Emergency checks issued to student vets
USC student Chris Roessner drove to the US Department of Veteran Affairs’ Westwood office Friday morning to apply for an emergency payment for student veterans. The line was so long, he said, he applied for the payment from his iPhone instead, as he needed the money so he could pay his rent.
Roessner, a first year graduate student in the USC Student of Cinematic Arts’ Peter Stark Producing Program, was one of nearly 25,000 student veterans nationwide to line up for emergency payments worth $3,000 last week. Roessner and the other veterans — there are about 100 others at USC — rely on the Post-9/11 GI Bill to help fund their education, but Veterans Affairs has fallen behind in processing applications for the funds veterans need to keep up with their payments.
The Post-9/11 GI Bill provides fee or tuition coverage for every veteran who served after Sept. 11, 2001, up to the cost of the most expensive public school in the state where the veteran will be studying.
USC adopted the program at the last minute after controversy over California’s tuition rates.

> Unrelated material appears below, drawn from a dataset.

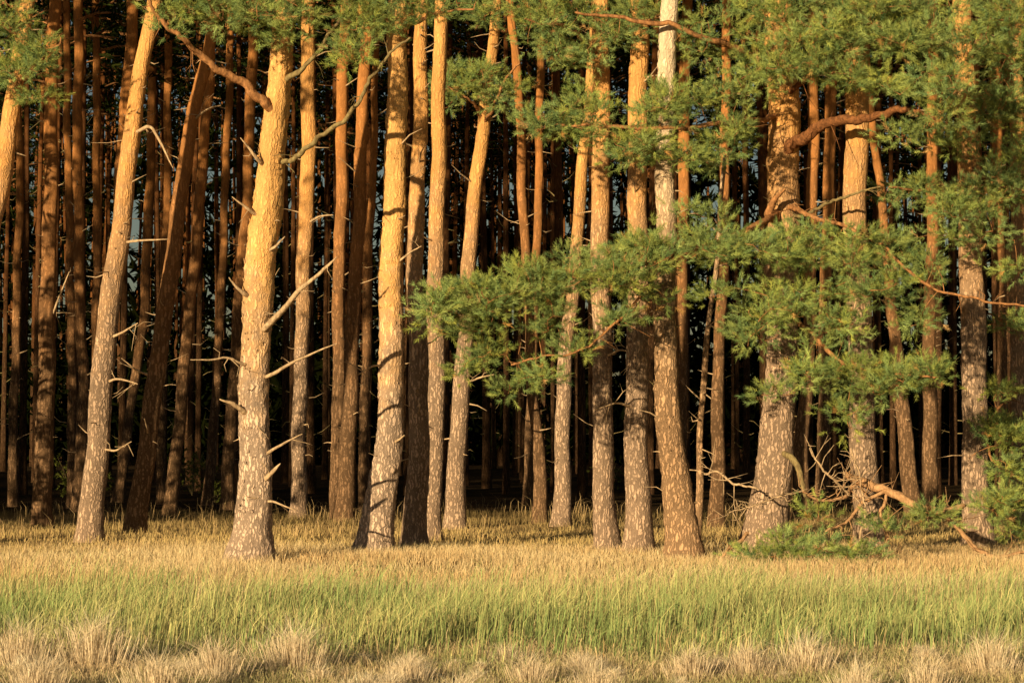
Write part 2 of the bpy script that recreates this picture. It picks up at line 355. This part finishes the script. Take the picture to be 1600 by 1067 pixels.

Originally, California veterans were only entitled to benefits under the Yellow Ribbon Program — a special provision of the bill — as California tuition was listed at 0. Now, however, the Veteran Affairs’ website lists California’s GI Bill tuition benefits as $287 per credit hour and $2,165.25 in fees per semester.
Veteran Affairs, however, has been slow in processing applications for GI Bill benefits, and veterans have been forced to wait for their funds, as expenses pile up.
To remedy the problem, Veterans Affairs began issuing the emergency checks — handwritten checks that advance some of the GI Bill money to veterans — on Friday.
The emergency funds give veterans $3,000 they can use immediately. Those funds will eventually be taken out of the veterans’ GI Bill benefits.
“The $3,000 advanced pay is going to be recouped in small increments from [my] future GI Bill payments,” Roessner said.
Roessner has been using the Post-9/11 GI Bill to pay for rent expenses, but since his checks for this year have not arrived, he will use the emergency funds for rent.
Roessner is not the only USC veteran having trouble with GI Bill benefits.
Anthony Tagum, a Marine and a senior majoring in accounting, said he is applying for the $3,000 emergency payment because his funds haven’t been processed yet.
“[The GI Bill] is going to help me cover all my books and school supplies and helps me cover housing and any tuition payments,” Tagum said.
Roessner, who served in the Army for six years before college, also earned his undergraduate degree at USC, though without any Veterans Affairs’ benefits. Roessner decided he wanted an education during the time he served in Iraq.
“I learned how important education was in Iraq when I saw how dangerous Saddam Hussein thought education was,” Roessner said. “I decided that the only thing that was important to me if I was to make it back from Iraq was that I would cultivate my own unique perspective on the world. And that was more precious than anything.”
In addition to GI Bill benefits, veterans at USC could benefit from the Yellow Ribbon program. The YRP allows universities to volunteer to give veterans additional funds that Veteran Affairs will match, Robert Morley, USC associate registrar and tuition exchange liaison wrote in an email.
USC’s participation in the YRP includes 20 awards for undergraduates at $2,500 each, and awards of $10,000 for 10 students in the School of Social Work and 10 graduates in the Rossier School of Education. Those awards are matched by Veterans Affairs.
Morley said the Veterans Affairs requires that veterans are awarded with YRP stipends on a first-come first-served basis.
“Whoever provided us with their VA certification for benefits [first], that’s how we determined who would get [the stipend],” he wrote.